■ Written problem ■
Make an exact copy of the data below, leaving out every picture.
[START]
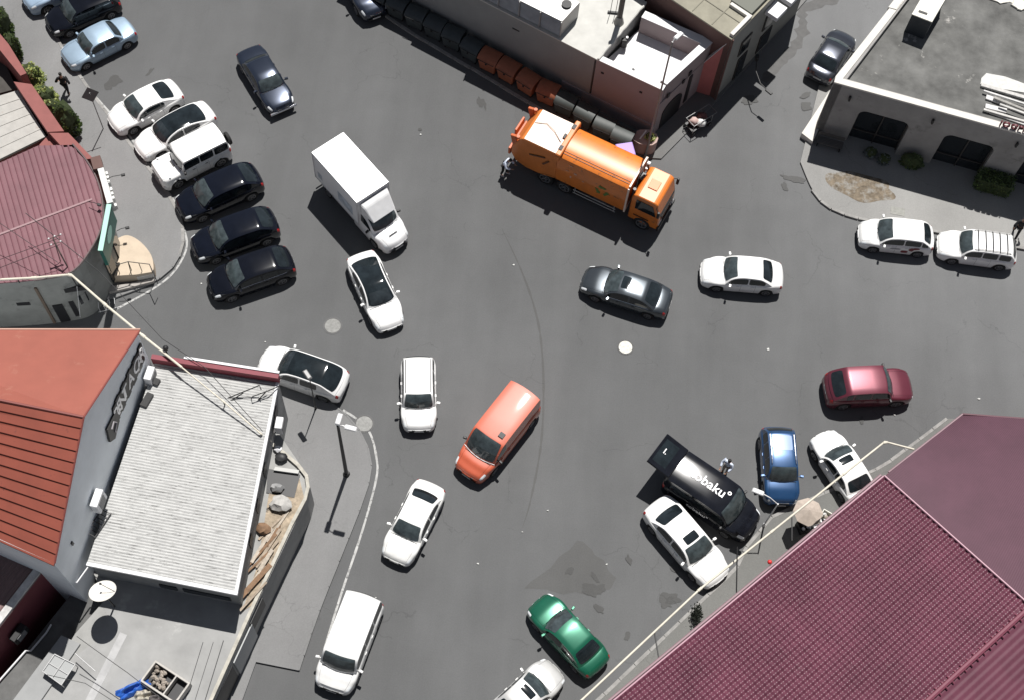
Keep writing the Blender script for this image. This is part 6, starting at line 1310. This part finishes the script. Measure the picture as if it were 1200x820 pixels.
def person(lb, px, py, rz, top, bottom, shoes, lean=0.0, legs=((.0, .1), (.0, -.1)), arms=((.05, .30, .92), (.05, -.30, .92)), z0=.0, hair=HAIR, turn=0.0, H=1.76):
    p = G(px, py, z0); t = thing('person', lb, 'person', (p.x, p.y, z0), rz); k = H/1.76
    sh = Vector((math.sin(lean)*.50, 0, .93+math.cos(lean)*.50)); J = {}; pel = Vector((0, 0, .93)); J['pel'] = pel; J['waist'] = pel+(sh-pel)*.35; J['chest'] = pel+(sh-pel)*.78; J['neck'] = sh+(sh-pel).normalized()*.06
    hd = sh+(sh-pel).normalized()*.24+Vector((.03+.04*math.sin(lean), 0, 0)); J['head'] = hd-Vector((0, 0, .05)); J['crown'] = hd+Vector((0, 0, .05))
    for s, n in ((1, 'l'), (-1, 'r')):
        fx, fy = legs[0 if s > 0 else 1]; J[n+'hip'] = pel+Vector((0, s*.095, -.05)); ft = Vector((fx, fy, .08)); mid = (J[n+'hip']+ft)/2+Vector((.06, s*.01, 0)); J[n+'knee'] = mid; J[n+'ank'] = ft; J[n+'toe'] = ft+Vector((.17, s*.02, -.045))
        ax, ay, az = arms[0 if s > 0 else 1]; J[n+'sho'] = J['chest']+Vector((0, s*.19, .06)); hnd = Vector((ax, ay, az)); dv = hnd-J[n+'sho']; L_ = min(dv.length, .54); hnd = J[n+'sho']+dv.normalized()*L_; bend = math.sqrt(max(0, .29**2-(L_/2)**2)); J[n+'elb'] = (J[n+'sho']+hnd)/2+Vector((-.6, s*.6, -.3)).normalized()*bend; J[n+'wri'] = hnd; J[n+'palm'] = hnd+(hnd-J[n+'elb']).normalized()*.07
    E_ = [('pel', 'waist'), ('waist', 'chest'), ('chest', 'neck'), ('neck', 'head'), ('head', 'crown')]; Rd = dict(pel=(.135, .115), waist=(.12, .10), chest=(.15, .115), neck=.055, head=(.078, .088), crown=(.075, .085))
    for n in 'lr':
        E_ += [('pel', n+'hip'), (n+'hip', n+'knee'), (n+'knee', n+'ank'), (n+'ank', n+'toe'), ('chest', n+'sho'), (n+'sho', n+'elb'), (n+'elb', n+'wri'), (n+'wri', n+'palm')]
        Rd.update({n+'hip': .088, n+'knee': .058, n+'ank': .042, n+'toe': .034, n+'sho': .058, n+'elb': .042, n+'wri': .027, n+'palm': (.038, .02)})
    body = skin('body', J, E_, Rd, 'pel', SKIN, t)
    fx = MB()                                                  # fingers, thumb and face joined into the body mesh
    for n, s in (('l', 1), ('r', -1)):
        d1 = (J[n+'palm']-J[n+'wri']).normalized(); sd_ = d1.cross(Vector((0, 0, 1)));  sd_ = sd_.normalized() if sd_.length > .1 else Vector((0, 1, 0)); dn = sd_.cross(d1)
        for q, ln in ((-.027, .062), (-.009, .074), (.009, .07), (.027, .055)): b0 = J[n+'palm']+sd_*q; fx.tube([b0, b0+d1*ln*.6+dn*.008, b0+d1*ln+dn*.03], [.009, .008, .006], 6)
        b0 = J[n+'wri']+d1*.03+sd_*.03*s; fx.tube([b0, b0+sd_*.03*s+d1*.03, b0+sd_*.035*s+d1*.06+dn*.01], [.011, .009, .007], 6)
    fx.ico(hd+Vector((.095, 0, -.01)), .018, 1, 0, (1, .8, 1.3)); fx.ico(hd+Vector((.0, .085, 0)), .022, 1, 0, (.8, .5, 1.2)); fx.ico(hd+Vector((.0, -.085, 0)), .022, 1, 0, (.8, .5, 1.2))
    fo = fx.build('tmpf', SKIN, smooth='full'); bm = bmesh.new(); bm.from_mesh(body.data); bm.from_mesh(fo.data); bm.to_mesh(body.data); bm.free(); bpy.data.objects.remove(fo)
    e_ = MB(); [e_.ico(hd+Vector((.086, s*.032, .015)), .012, 1) for s in (1, -1)]; e_.box(hd+Vector((.088, 0, -.06)), (.01, .05, .012)); e_.build('eyes_and_mouth', HAIR, body)
    hm = MB(); hm.ico(hd+Vector((-.012, 0, .035)), .106, 2, .1, (1, .92, .95)); hm.build('hair', hair, t, smooth='full')
    def sub_(keys, extra): return {kk: (tuple(v_+extra for v_ in Rd[kk]) if isinstance(Rd[kk], tuple) else Rd[kk]+extra) for kk in keys}
    ke = [e for e in E_ if e[0] in ('pel', 'waist', 'chest', 'lsho', 'rsho', 'lelb', 'relb') and e[1] not in ('lhip', 'rhip', 'neck')]
    ke.append(('chest', 'neck')); J2 = dict(J); J2['neck'] = J['chest'].lerp(J['neck'], .8); J2['lwri'] = J['lelb'].lerp(J['lwri'], .85); J2['rwri'] = J['relb'].lerp(J['rwri'], .85)
    skin('shirt', J2, ke, sub_({q for e in ke for q in e}, .034), 'pel', top, t)
    ke = [('pel', 'lhip'), ('pel', 'rhip'), ('lhip', 'lknee'), ('rhip', 'rknee'), ('lknee', 'lank'), ('rknee', 'rank')]; rr2 = sub_({q for e in ke for q in e}, .022); rr2['pel'] = .14
    skin('trousers', J, ke, rr2, 'pel', bottom, t)
    for n in 'lr':
        d1 = J[n+'toe']-J[n+'ank']; MB().box((J[n+'ank']+J[n+'toe'])/2+Vector((.0, 0, -.035)), (.29, .10, .09), math.atan2(d1.y, d1.x), tp=.75).build('shoe', shoes, t, bevel=.02)
    t.scale = (k, k, k); return t
person('pedestrian in black clothes walking on the pavement beside the pale blue sedan', 79, 109, R_(100), CLB, CLB, SHOE, legs=((.22, .09), (-.20, -.10)), z0=.12, arms=((.1, .33, .95), (-.12, -.32, .98)))
person('pedestrian in dark clothes with a white cap striding along the pavement above the white estate', 1188, 276, R_(75), CLB, CLB, SHOE, legs=((.30, .08), (-.32, -.10)), z0=.12, arms=((-.2, .3, .95), (.25, -.28, 1.0)), hair=mat('cap_white', (.7, .7, .7), .8), lean=.12)
person('worker in white shirt and black trousers leaning behind the garbage truck', 590, 204, R_(-20), CLW, CLB, SHW, legs=((.12, .14), (-.10, -.14)), lean=.45, arms=((.55, .22, 1.05), (.55, -.2, 1.1)))
person('man with white sleeves and dark waistcoat standing at the side of the lettered black van', 849, 552, R_(-125), CLW, CLG, SHOE, arms=((.42, .2, 1.05), (.42, -.2, 1.05)), lean=.1)
# small litter on the road, each piece a thing
rl = random.Random(12); LIT = mat('litter_pale', (.55, .55, .53), .8)
for i, (x, y) in enumerate(((602, 311), (642, 598), (612, 623), (711, 661), (1147, 467), (493, 158), (311, 401), (355, 473), (546, 540), (722, 164), (440, 700), (1048, 486), (236, 333), (560, 660), (900, 410))):
    q = G(x, y, 0); tag(MB().ico((q.x, q.y, .03), rl.uniform(.045, .08), 1, .8, (1, rl.uniform(.5, 1), .45)).build('paper_scrap', LIT), 'tiny pale scrap of paper lying on the asphalt', 'paper scrap', 'scraps of paper on the road')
[END]
■ Task solution ■
Keep writing the Blender script for this image. This is part 6, starting at line 1310. This part finishes the script. Measure the picture as if it were 1200x820 pixels.
def person(lb, px, py, rz, top, bottom, shoes, lean=0.0, legs=((.0, .1), (.0, -.1)), arms=((.05, .30, .92), (.05, -.30, .92)), z0=.0, hair=HAIR, turn=0.0, H=1.76):
    p = G(px, py, z0); t = thing('person', lb, 'person', (p.x, p.y, z0), rz); k = H/1.76
    sh = Vector((math.sin(lean)*.50, 0, .93+math.cos(lean)*.50)); J = {}; pel = Vector((0, 0, .93)); J['pel'] = pel; J['waist'] = pel+(sh-pel)*.35; J['chest'] = pel+(sh-pel)*.78; J['neck'] = sh+(sh-pel).normalized()*.06
    hd = sh+(sh-pel).normalized()*.24+Vector((.03+.04*math.sin(lean), 0, 0)); J['head'] = hd-Vector((0, 0, .05)); J['crown'] = hd+Vector((0, 0, .05))
    for s, n in ((1, 'l'), (-1, 'r')):
        fx, fy = legs[0 if s > 0 else 1]; J[n+'hip'] = pel+Vector((0, s*.095, -.05)); ft = Vector((fx, fy, .08)); mid = (J[n+'hip']+ft)/2+Vector((.06, s*.01, 0)); J[n+'knee'] = mid; J[n+'ank'] = ft; J[n+'toe'] = ft+Vector((.17, s*.02, -.045))
        ax, ay, az = arms[0 if s > 0 else 1]; J[n+'sho'] = J['chest']+Vector((0, s*.19, .06)); hnd = Vector((ax, ay, az)); dv = hnd-J[n+'sho']; L_ = min(dv.length, .54); hnd = J[n+'sho']+dv.normalized()*L_; bend = math.sqrt(max(0, .29**2-(L_/2)**2)); J[n+'elb'] = (J[n+'sho']+hnd)/2+Vector((-.6, s*.6, -.3)).normalized()*bend; J[n+'wri'] = hnd; J[n+'palm'] = hnd+(hnd-J[n+'elb']).normalized()*.07
    E_ = [('pel', 'waist'), ('waist', 'chest'), ('chest', 'neck'), ('neck', 'head'), ('head', 'crown')]; Rd = dict(pel=(.135, .115), waist=(.12, .10), chest=(.15, .115), neck=.055, head=(.078, .088), crown=(.075, .085))
    for n in 'lr':
        E_ += [('pel', n+'hip'), (n+'hip', n+'knee'), (n+'knee', n+'ank'), (n+'ank', n+'toe'), ('chest', n+'sho'), (n+'sho', n+'elb'), (n+'elb', n+'wri'), (n+'wri', n+'palm')]
        Rd.update({n+'hip': .088, n+'knee': .058, n+'ank': .042, n+'toe': .034, n+'sho': .058, n+'elb': .042, n+'wri': .027, n+'palm': (.038, .02)})
    body = skin('body', J, E_, Rd, 'pel', SKIN, t)
    fx = MB()                                                  # fingers, thumb and face joined into the body mesh
    for n, s in (('l', 1), ('r', -1)):
        d1 = (J[n+'palm']-J[n+'wri']).normalized(); sd_ = d1.cross(Vector((0, 0, 1)));  sd_ = sd_.normalized() if sd_.length > .1 else Vector((0, 1, 0)); dn = sd_.cross(d1)
        for q, ln in ((-.027, .062), (-.009, .074), (.009, .07), (.027, .055)): b0 = J[n+'palm']+sd_*q; fx.tube([b0, b0+d1*ln*.6+dn*.008, b0+d1*ln+dn*.03], [.009, .008, .006], 6)
        b0 = J[n+'wri']+d1*.03+sd_*.03*s; fx.tube([b0, b0+sd_*.03*s+d1*.03, b0+sd_*.035*s+d1*.06+dn*.01], [.011, .009, .007], 6)
    fx.ico(hd+Vector((.095, 0, -.01)), .018, 1, 0, (1, .8, 1.3)); fx.ico(hd+Vector((.0, .085, 0)), .022, 1, 0, (.8, .5, 1.2)); fx.ico(hd+Vector((.0, -.085, 0)), .022, 1, 0, (.8, .5, 1.2))
    fo = fx.build('tmpf', SKIN, smooth='full'); bm = bmesh.new(); bm.from_mesh(body.data); bm.from_mesh(fo.data); bm.to_mesh(body.data); bm.free(); bpy.data.objects.remove(fo)
    e_ = MB(); [e_.ico(hd+Vector((.086, s*.032, .015)), .012, 1) for s in (1, -1)]; e_.box(hd+Vector((.088, 0, -.06)), (.01, .05, .012)); e_.build('eyes_and_mouth', HAIR, body)
    hm = MB(); hm.ico(hd+Vector((-.012, 0, .035)), .106, 2, .1, (1, .92, .95)); hm.build('hair', hair, t, smooth='full')
    def sub_(keys, extra): return {kk: (tuple(v_+extra for v_ in Rd[kk]) if isinstance(Rd[kk], tuple) else Rd[kk]+extra) for kk in keys}
    ke = [e for e in E_ if e[0] in ('pel', 'waist', 'chest', 'lsho', 'rsho', 'lelb', 'relb') and e[1] not in ('lhip', 'rhip', 'neck')]
    ke.append(('chest', 'neck')); J2 = dict(J); J2['neck'] = J['chest'].lerp(J['neck'], .8); J2['lwri'] = J['lelb'].lerp(J['lwri'], .85); J2['rwri'] = J['relb'].lerp(J['rwri'], .85)
    skin('shirt', J2, ke, sub_({q for e in ke for q in e}, .034), 'pel', top, t)
    ke = [('pel', 'lhip'), ('pel', 'rhip'), ('lhip', 'lknee'), ('rhip', 'rknee'), ('lknee', 'lank'), ('rknee', 'rank')]; rr2 = sub_({q for e in ke for q in e}, .022); rr2['pel'] = .14
    skin('trousers', J, ke, rr2, 'pel', bottom, t)
    for n in 'lr':
        d1 = J[n+'toe']-J[n+'ank']; MB().box((J[n+'ank']+J[n+'toe'])/2+Vector((.0, 0, -.035)), (.29, .10, .09), math.atan2(d1.y, d1.x), tp=.75).build('shoe', shoes, t, bevel=.02)
    t.scale = (k, k, k); return t
person('pedestrian in black clothes walking on the pavement beside the pale blue sedan', 79, 109, R_(100), CLB, CLB, SHOE, legs=((.22, .09), (-.20, -.10)), z0=.12, arms=((.1, .33, .95), (-.12, -.32, .98)))
person('pedestrian in dark clothes with a white cap striding along the pavement above the white estate', 1188, 276, R_(75), CLB, CLB, SHOE, legs=((.30, .08), (-.32, -.10)), z0=.12, arms=((-.2, .3, .95), (.25, -.28, 1.0)), hair=mat('cap_white', (.7, .7, .7), .8), lean=.12)
person('worker in white shirt and black trousers leaning behind the garbage truck', 590, 204, R_(-20), CLW, CLB, SHW, legs=((.12, .14), (-.10, -.14)), lean=.45, arms=((.55, .22, 1.05), (.55, -.2, 1.1)))
person('man with white sleeves and dark waistcoat standing at the side of the lettered black van', 849, 552, R_(-125), CLW, CLG, SHOE, arms=((.42, .2, 1.05), (.42, -.2, 1.05)), lean=.1)
# small litter on the road, each piece a thing
rl = random.Random(12); LIT = mat('litter_pale', (.55, .55, .53), .8)
for i, (x, y) in enumerate(((602, 311), (642, 598), (612, 623), (711, 661), (1147, 467), (493, 158), (311, 401), (355, 473), (546, 540), (722, 164), (440, 700), (1048, 486), (236, 333), (560, 660), (900, 410))):
    q = G(x, y, 0); tag(MB().ico((q.x, q.y, .03), rl.uniform(.045, .08), 1, .8, (1, rl.uniform(.5, 1), .45)).build('paper_scrap', LIT), 'tiny pale scrap of paper lying on the asphalt', 'paper scrap', 'scraps of paper on the road')